First and foremost, while I believe the United States will unfortunately lose its standing as the world's dominant superpower by the end of this century, and likely the world's reserve currency status for the Dollar, we are also only a little over two decades into the century. I do not see the Dollar being totally cast aside for a few decades.
Recently, the de-Dollarization cry has reached a fever pitch, crossing over beyond financial media into the mainstream. This is typically a contrarian sign, and I am bullish the UUP ETF for a Dollar rally, which should also pressure most equities.
On the topic of rates, I expect a hotter CPI this Wednesday morning. Used car prices are still in the stratosphere, and gasoline prices have shot up over the past month.

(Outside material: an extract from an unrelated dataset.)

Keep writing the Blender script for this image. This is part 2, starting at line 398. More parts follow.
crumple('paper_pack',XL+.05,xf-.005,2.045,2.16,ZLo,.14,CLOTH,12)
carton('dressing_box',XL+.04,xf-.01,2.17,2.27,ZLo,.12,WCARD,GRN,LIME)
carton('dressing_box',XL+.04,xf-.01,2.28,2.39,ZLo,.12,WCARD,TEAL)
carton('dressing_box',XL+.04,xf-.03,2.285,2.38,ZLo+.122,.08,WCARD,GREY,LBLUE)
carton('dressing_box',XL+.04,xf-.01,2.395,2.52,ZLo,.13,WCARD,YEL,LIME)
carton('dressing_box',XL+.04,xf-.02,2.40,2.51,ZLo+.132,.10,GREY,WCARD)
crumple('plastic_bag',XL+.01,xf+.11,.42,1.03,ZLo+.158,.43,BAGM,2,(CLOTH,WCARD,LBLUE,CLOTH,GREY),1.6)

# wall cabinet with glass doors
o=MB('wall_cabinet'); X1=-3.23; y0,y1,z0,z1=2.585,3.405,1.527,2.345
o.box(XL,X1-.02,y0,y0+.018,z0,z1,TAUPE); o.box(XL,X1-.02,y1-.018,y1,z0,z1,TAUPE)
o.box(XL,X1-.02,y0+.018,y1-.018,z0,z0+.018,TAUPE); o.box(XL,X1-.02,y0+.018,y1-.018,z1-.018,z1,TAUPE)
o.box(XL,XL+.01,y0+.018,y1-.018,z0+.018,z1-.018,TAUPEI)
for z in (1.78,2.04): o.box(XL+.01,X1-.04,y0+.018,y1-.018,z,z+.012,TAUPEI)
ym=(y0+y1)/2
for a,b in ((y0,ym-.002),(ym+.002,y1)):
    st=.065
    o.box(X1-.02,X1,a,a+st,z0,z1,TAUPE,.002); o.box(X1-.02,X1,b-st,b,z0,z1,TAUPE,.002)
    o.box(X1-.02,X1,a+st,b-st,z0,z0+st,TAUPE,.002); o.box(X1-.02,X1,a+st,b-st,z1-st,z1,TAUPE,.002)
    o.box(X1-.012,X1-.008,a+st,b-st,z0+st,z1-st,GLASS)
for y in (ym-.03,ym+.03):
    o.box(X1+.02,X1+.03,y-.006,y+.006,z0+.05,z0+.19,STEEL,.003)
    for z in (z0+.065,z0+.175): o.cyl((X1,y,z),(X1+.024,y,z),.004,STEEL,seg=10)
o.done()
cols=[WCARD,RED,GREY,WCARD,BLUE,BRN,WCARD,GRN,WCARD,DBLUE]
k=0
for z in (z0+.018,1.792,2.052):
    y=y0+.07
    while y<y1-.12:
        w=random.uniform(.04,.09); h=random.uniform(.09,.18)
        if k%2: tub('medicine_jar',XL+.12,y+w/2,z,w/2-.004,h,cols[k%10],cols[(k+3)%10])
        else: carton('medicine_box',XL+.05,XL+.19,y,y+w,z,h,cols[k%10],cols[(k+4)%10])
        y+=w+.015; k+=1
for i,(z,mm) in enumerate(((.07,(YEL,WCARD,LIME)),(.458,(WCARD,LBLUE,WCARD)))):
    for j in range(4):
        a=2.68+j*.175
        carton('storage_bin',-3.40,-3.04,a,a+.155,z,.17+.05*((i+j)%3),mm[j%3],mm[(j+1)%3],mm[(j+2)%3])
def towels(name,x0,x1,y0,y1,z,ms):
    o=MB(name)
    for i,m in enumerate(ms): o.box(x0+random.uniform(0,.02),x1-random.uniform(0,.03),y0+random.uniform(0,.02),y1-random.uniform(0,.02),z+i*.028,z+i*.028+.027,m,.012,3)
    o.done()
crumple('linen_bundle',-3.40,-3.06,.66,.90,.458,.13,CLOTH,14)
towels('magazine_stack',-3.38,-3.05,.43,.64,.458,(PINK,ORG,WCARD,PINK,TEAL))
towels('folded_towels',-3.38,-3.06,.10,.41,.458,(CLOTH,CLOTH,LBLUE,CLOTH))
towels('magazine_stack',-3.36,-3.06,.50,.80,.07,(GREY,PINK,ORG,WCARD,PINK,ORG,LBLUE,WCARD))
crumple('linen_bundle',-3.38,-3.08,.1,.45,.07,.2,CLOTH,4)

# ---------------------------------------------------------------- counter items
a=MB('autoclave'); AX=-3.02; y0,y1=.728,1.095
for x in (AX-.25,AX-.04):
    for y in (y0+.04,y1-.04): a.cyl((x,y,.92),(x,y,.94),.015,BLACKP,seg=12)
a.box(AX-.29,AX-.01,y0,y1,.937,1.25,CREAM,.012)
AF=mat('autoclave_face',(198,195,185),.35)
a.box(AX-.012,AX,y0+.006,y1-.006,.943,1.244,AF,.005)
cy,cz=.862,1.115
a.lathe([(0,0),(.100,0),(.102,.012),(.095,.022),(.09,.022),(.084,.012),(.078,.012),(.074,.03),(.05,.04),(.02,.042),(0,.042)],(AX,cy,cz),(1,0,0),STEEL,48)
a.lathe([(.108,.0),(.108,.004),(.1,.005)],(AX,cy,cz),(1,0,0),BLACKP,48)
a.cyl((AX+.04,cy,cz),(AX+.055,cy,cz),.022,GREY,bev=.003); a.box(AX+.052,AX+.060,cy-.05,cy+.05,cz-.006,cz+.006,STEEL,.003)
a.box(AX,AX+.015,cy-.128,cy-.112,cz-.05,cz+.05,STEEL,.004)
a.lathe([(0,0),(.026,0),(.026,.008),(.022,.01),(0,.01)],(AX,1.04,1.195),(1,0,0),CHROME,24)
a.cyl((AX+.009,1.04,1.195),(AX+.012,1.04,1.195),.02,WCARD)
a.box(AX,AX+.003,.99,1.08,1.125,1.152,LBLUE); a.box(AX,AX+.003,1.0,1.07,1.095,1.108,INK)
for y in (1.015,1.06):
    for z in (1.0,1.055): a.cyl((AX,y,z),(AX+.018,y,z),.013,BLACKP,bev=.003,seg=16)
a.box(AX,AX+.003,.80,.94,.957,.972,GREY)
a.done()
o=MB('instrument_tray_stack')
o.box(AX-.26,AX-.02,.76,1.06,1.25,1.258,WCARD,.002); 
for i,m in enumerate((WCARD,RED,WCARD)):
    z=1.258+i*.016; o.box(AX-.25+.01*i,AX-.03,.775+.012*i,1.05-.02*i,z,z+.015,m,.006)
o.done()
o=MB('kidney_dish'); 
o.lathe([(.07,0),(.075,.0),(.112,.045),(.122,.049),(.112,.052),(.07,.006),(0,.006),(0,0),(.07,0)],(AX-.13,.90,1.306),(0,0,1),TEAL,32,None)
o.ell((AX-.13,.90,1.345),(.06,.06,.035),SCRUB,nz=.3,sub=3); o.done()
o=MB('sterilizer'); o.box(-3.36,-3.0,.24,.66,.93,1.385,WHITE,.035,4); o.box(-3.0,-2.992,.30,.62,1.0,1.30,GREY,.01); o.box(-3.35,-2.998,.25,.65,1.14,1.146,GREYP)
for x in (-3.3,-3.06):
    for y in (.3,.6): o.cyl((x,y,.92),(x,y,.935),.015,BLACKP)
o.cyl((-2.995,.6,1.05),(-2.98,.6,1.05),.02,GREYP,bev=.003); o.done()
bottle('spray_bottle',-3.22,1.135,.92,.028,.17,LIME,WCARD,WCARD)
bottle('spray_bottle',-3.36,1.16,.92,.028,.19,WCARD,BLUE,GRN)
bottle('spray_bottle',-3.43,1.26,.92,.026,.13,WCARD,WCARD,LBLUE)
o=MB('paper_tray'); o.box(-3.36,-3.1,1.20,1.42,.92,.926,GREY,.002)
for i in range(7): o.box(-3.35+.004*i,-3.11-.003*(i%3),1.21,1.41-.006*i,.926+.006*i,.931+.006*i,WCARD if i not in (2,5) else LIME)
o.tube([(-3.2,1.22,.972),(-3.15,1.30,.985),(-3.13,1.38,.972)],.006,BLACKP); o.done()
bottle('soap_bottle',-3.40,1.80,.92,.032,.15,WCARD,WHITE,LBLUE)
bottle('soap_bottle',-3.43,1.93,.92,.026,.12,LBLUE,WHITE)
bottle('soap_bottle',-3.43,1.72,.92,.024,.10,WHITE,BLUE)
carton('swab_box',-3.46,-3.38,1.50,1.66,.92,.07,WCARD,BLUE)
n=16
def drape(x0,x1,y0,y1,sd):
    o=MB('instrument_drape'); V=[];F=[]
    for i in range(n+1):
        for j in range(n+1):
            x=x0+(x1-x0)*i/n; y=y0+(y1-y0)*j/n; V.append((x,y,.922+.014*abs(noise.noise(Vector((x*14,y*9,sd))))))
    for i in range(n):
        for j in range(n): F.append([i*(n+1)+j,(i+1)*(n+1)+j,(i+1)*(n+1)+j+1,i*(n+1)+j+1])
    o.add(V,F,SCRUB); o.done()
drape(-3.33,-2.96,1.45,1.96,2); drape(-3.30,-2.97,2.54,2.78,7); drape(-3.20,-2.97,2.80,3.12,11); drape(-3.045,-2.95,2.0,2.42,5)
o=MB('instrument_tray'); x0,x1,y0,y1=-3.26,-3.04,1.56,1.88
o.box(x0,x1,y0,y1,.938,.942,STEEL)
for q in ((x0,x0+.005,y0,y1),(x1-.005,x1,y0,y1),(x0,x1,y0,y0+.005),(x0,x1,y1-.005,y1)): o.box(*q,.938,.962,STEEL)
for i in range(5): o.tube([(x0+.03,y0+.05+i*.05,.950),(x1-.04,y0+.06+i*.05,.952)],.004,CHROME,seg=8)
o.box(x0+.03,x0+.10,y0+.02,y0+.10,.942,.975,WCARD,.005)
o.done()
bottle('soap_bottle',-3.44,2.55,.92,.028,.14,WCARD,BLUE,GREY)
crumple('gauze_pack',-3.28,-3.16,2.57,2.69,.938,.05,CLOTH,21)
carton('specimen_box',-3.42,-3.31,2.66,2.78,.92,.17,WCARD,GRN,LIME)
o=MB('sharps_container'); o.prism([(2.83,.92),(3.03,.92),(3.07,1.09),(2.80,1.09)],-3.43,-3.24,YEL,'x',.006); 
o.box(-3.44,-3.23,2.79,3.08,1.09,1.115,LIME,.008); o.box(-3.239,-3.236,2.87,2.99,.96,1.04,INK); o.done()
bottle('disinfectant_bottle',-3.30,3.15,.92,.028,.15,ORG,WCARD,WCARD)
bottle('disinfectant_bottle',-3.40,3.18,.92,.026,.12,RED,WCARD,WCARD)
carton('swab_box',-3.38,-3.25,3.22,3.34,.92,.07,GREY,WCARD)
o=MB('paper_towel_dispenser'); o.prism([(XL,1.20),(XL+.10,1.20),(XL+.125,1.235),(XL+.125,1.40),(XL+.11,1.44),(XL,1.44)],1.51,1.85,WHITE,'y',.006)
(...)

Moreover, if you go to the grocery store then you know it is not exactly like food prices have collapsed, ether.
On the TNX daily chart, below, I continue to look for the recent dip in rates to be a false breakdown as surprised should still be to the upside for sticky high inflation.
And that goes double (triple..trillions) given how quickly The Fed and Treasury folded to inject liquidity last month at the first sign of regional banking issues.
One of the first lessons we learn in high school economics is that there is no free lunch on Wall Street. With inflation entrenched, it is surreal to see how cocky many strategists are that rates will simply collapse from here--Sure they will...if we have a 1929 crash.
But barring that, I still think inflation surprises to the upside this week.